Sesungguhnya zakat-zakat itu, hanyalah untuk orang-orang fakir, orang-orang miskin, pengurus-pengurus zakat, para mu'allaf yang dibujuk hatinya, untuk (memerdekakan) budak, orang-orang yang berhutang, untuk jalan Allah dan untuk mereka yuang sedang dalam perjalanan, sebagai suatu ketetapan yang diwajibkan Allah, dan Allah Maha Mengetahui lagi Maha Bijaksana. (QS. At-Taubah: 60).Alhasil, mustahiq (orang yang berhak menerima zakat), ada delapan ashnaf (golongan):
1) Fakir, yakni orang tidak punya harta benda dan profesi yang mampu mencukupi kebutuhannya sehari-hari;
2) Miskin, yakni orang yang punya profesi tapi penghasilannya tidak bisa untuk memenuhi hajat hidupnya;
3) Pengurus zakat, yakni orang yang bertugas untuk mengumpulkan dan membagikan zakat;
4) Muallaf, yakni orang kafir yang ada harapan masuk Islam dan orang yang baru masuk Islam yang imannya masih lemah;
5) Budak, yakni orang yang tidak merdeka, sehingga ia bisa menjadi bebas, termasuk juga untuk melepaskan muslim yang ditawan oleh orang-orang kafir;
6) Orang berhutang, yakni berhutang karena untuk kepentingan yang bukan maksiat dan tidak bisa membayarnya. Jika orang yang berhutang untuk memelihara persatuan umat islam, maka hutangnya itu dibayar dengan zakat meski ia mampu membayarnya;
7) Pada jalan Allah, yakni untuk keperluan pertahanan islam dan kaum muslimin. Diantara ahli tafsir ada yang beropini bahwa fisabilillah juga mencakup kepentingan umum seperti mendirikan masjid, sekolah, rumah sakit, dll;
8) Musafir, yakni orang yang sedang dalam perjalanan yang bukan maksiat yang mendapat kesulitan dalam perjalanannya.
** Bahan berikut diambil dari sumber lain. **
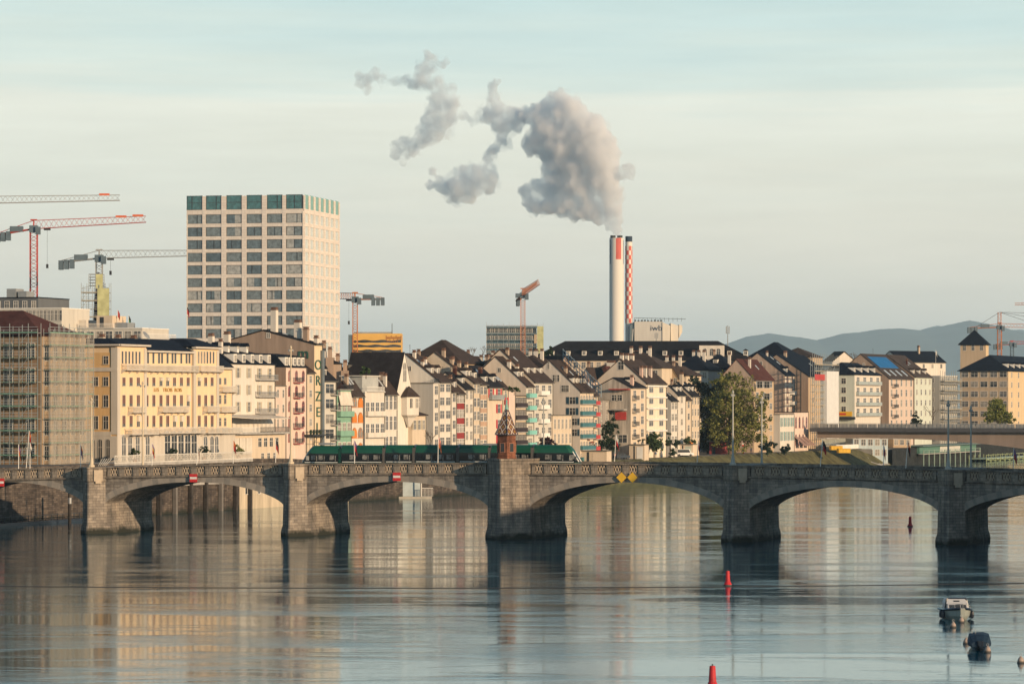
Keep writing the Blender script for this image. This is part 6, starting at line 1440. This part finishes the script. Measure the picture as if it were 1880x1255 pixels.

Sedangkan orang yang tidak berhak menerima zakat yaitu ada lima:
1) Bani hasyim;
2) Bani Abdul Muthallib;
3) Orang kafir;
4) Orang kaya dan berprofesi (berkecukupan);
5) Orang yang kebutuhannya berada dalam tanggungan muzakki, tapi jika betul-betul membutuhkan, maka diperbolehkan menerima zakat.
Adapun ketentuan untuk zakat fitrah yang harus ditunaikan oleh perindividu adalah 1 sha’ (± 2,5 kg beras). Sedangkan untuk ketentuan dan hisab masing-masing enam macam zakat maal yang telah memenuhi syarat-syaratnya diatas adalah 2,5 %.
1) Nisab mata uang, baik berupa emas maupun perak. Untuk nisab emas ialah 20 mitsqal (± 84/85 gr), nisab perak ialah 200 dirham (± 588/595 gr). Untuk menentukan nisabnya maka haruslah disesuaikan dengan harga emas murni Negara setempat.
2) Nisab peternakan, bisa saja berupa: 1) Unta, nisabnya lima ekor., 2)
Sapi/Kerbau/Kuda, nisabnya tiga puluh ekor; 3) Kambing/Domba, nisabnya empat puluh ekor; 4) Unggas (Ayam, Bebek, Burung), perikanan, dan lain-lain, nisabnya disesuaikan dengan emas.
Sedangkan hikmah disyariatkannya zakat antara lain sebagai berikut:
1) Menguatkan rasa kasih sayang antara si kaya dengan si miskin. Hal ini dikarenakan fitrahnya jiwa manusia adalah senang terhadap orang yang berbuat kebaikan (berjasa kepadanya).
2) Mensucikan dan membersihkan jiwa serta menjauhkan jiwa dari sifat kikir dan bakhil.
3) Membiasakan seorang muslim untuk memiliki sifat belas kasihan.
4) Memperoleh keberkahan, tambahan dan ganti yang lebih baik dari Allah Ta'ala.
5) Sebagai ibadah kepada Allah Ta'ala (lihat Risalah Fi Zakat oleh Syaikh Abdul Aziz bin Abdullah bin Baz).